Defining our domain

With our dev environment in place, let's get to the fun part: building!

Behind every great data-driven web service is an even better domain model. Our domain in this case is a blog engine and all the nitty gritty detail that goes into modeling a blogging website in terms of objects in code.

As with any blogging engine, we'll end up having:

  1. Blogs - each of which will have a title, content, and time of the creation

  2. User profiles - each of which will consist of a username, password, time of creation, and blog posts they've authored

and lastly, for a bit of relational data spice,

  1. Blog comments - each of which will be associated with a blog and a user

So... what will these concepts look like in terms of code?

Starting at the most atomic layer of our stack, the database, we can see we'll need at least a few tables to house blog, comment, and user data.
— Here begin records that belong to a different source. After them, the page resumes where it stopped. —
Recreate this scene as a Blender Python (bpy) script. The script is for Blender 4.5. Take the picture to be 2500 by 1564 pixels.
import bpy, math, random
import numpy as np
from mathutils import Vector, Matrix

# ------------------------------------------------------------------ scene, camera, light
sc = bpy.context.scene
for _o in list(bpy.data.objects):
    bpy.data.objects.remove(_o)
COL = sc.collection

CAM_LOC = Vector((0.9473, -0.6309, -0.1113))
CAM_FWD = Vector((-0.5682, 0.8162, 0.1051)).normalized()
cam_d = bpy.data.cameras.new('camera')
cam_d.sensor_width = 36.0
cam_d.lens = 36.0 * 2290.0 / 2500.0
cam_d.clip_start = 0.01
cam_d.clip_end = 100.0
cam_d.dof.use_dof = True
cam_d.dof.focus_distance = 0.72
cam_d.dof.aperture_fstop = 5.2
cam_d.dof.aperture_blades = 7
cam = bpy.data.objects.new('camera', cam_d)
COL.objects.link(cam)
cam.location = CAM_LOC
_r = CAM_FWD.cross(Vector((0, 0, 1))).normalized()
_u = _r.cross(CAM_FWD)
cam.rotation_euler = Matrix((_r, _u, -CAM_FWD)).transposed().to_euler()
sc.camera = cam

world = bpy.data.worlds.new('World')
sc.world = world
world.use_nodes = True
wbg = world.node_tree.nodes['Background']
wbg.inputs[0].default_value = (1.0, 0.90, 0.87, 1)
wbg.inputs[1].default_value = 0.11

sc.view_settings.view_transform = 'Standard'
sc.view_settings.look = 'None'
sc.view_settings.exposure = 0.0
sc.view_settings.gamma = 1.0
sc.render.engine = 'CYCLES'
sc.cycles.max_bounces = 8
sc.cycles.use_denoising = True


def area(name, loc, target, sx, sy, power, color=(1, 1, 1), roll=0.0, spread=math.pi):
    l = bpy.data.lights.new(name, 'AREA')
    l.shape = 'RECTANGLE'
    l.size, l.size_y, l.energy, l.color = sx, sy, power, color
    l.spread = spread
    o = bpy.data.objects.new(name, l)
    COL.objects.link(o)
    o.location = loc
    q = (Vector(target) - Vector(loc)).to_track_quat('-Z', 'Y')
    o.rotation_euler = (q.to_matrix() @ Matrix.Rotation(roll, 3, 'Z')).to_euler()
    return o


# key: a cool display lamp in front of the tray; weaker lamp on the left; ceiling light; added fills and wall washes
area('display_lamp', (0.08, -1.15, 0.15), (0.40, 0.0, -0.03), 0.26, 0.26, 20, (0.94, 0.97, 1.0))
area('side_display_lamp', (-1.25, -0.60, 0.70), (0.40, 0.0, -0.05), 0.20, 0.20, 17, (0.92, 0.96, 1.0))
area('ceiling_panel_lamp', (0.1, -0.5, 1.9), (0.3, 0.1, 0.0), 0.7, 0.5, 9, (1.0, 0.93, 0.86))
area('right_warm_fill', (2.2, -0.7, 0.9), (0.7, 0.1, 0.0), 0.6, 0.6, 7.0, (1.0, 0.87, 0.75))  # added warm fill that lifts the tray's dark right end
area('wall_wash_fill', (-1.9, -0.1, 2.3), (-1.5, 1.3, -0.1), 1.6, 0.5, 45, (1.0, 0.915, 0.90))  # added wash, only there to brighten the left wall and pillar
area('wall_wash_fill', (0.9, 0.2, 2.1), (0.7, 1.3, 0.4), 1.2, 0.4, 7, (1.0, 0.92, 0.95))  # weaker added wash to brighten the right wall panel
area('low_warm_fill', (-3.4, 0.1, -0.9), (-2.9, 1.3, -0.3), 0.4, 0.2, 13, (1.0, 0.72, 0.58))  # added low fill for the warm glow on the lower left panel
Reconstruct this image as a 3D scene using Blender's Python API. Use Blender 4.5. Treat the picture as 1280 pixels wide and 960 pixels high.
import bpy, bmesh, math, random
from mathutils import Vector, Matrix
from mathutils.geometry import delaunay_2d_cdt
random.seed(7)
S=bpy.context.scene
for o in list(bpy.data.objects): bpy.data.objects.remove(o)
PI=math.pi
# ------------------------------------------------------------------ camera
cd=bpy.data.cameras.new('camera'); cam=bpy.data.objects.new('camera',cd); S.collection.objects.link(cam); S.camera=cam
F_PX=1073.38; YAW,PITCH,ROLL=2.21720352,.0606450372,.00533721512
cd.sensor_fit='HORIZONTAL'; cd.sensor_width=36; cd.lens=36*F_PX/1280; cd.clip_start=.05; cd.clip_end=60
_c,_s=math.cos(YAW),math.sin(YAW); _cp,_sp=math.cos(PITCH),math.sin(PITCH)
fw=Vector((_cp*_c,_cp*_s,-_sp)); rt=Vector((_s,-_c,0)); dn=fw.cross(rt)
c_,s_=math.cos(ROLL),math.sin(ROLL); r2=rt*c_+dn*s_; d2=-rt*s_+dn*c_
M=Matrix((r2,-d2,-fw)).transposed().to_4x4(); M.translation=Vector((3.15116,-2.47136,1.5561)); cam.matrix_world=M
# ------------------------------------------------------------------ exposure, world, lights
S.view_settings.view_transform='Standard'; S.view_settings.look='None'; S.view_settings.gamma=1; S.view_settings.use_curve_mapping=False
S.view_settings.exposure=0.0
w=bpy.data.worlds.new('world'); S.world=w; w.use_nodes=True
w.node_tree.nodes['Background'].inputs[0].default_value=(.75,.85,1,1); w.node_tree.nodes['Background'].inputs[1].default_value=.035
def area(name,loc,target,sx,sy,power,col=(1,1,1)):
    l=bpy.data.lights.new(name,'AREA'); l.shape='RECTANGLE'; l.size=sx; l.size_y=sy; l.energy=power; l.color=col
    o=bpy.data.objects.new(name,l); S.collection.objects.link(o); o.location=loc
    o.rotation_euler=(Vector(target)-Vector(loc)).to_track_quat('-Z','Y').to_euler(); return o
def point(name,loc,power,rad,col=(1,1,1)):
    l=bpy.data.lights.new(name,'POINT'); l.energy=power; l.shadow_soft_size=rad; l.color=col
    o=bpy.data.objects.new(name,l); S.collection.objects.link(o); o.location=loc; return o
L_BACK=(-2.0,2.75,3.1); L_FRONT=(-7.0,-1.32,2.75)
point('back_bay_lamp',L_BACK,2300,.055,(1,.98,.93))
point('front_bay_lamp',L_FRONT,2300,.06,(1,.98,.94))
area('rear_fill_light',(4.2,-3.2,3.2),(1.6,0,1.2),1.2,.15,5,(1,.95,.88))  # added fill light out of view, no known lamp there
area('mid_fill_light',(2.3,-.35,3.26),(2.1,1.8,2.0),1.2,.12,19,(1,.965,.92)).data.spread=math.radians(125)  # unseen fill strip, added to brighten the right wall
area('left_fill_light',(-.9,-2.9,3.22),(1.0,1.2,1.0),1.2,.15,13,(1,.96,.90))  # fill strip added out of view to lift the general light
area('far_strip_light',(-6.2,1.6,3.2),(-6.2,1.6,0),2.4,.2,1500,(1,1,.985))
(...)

Pretty straightforward, we'll need to create the following tables:

  • users with the associated properties:

    • id - a string UUID as our primary key
    • created_at - a UTC timestamp of the blog's creation date
    • username - a unique limited-length text field
    • password - a limited-length text field... that's not plain text
  • blogs with the associated properties:

    • id - a string UUID as our primary key
    • created_at - a UTC timestamp of the blog's creation date
    • title - a limited-length text field
    • content - a max-length text field
    • author_id - a foreign key relation to the users table
    • slug - a public-facing identifier generated based on the blog title
  • comments with the associated properties:

    • id - a string UUID as our primary key
    • created_at - a UTC timestamp of the blog's creation date
    • content - a limited-length text field
    • author_id - a foreign key relation to the users table
    • blog_id - a foreign key relation to the blogs table

Our schema should look roughly like the following:

Example schema

One user can have many blogs, one blog can have many comments, and one user can author many comments. We'll keep our schema simple for now, limiting ourselves to just one-to-many relationships.

Our Rust code should reflect the data we'll be working with outlined above, including structs to house data pulled out of the database in various forms and response models our UI code can consume to display on a web page.

With a good idea of how we'll store the data needed to power our blog, we should probably figure out where we'll store our data.

Thanks to the advances of modern data-based (no pun intended) SaaS platforms, we have our pick of the litter in terms of on-prem and cloud-hosted data services. As we're using Docker, we're naturally inclined to spin up yet another Docker container to host a Postgres instance for development and testing.

We'll also need someplace to put data in production, and unfortunately, a Docker-hosted Postgres instance won't suffice. To spice things up a bit, we'll use PlanetScale to manage both our development and production databases.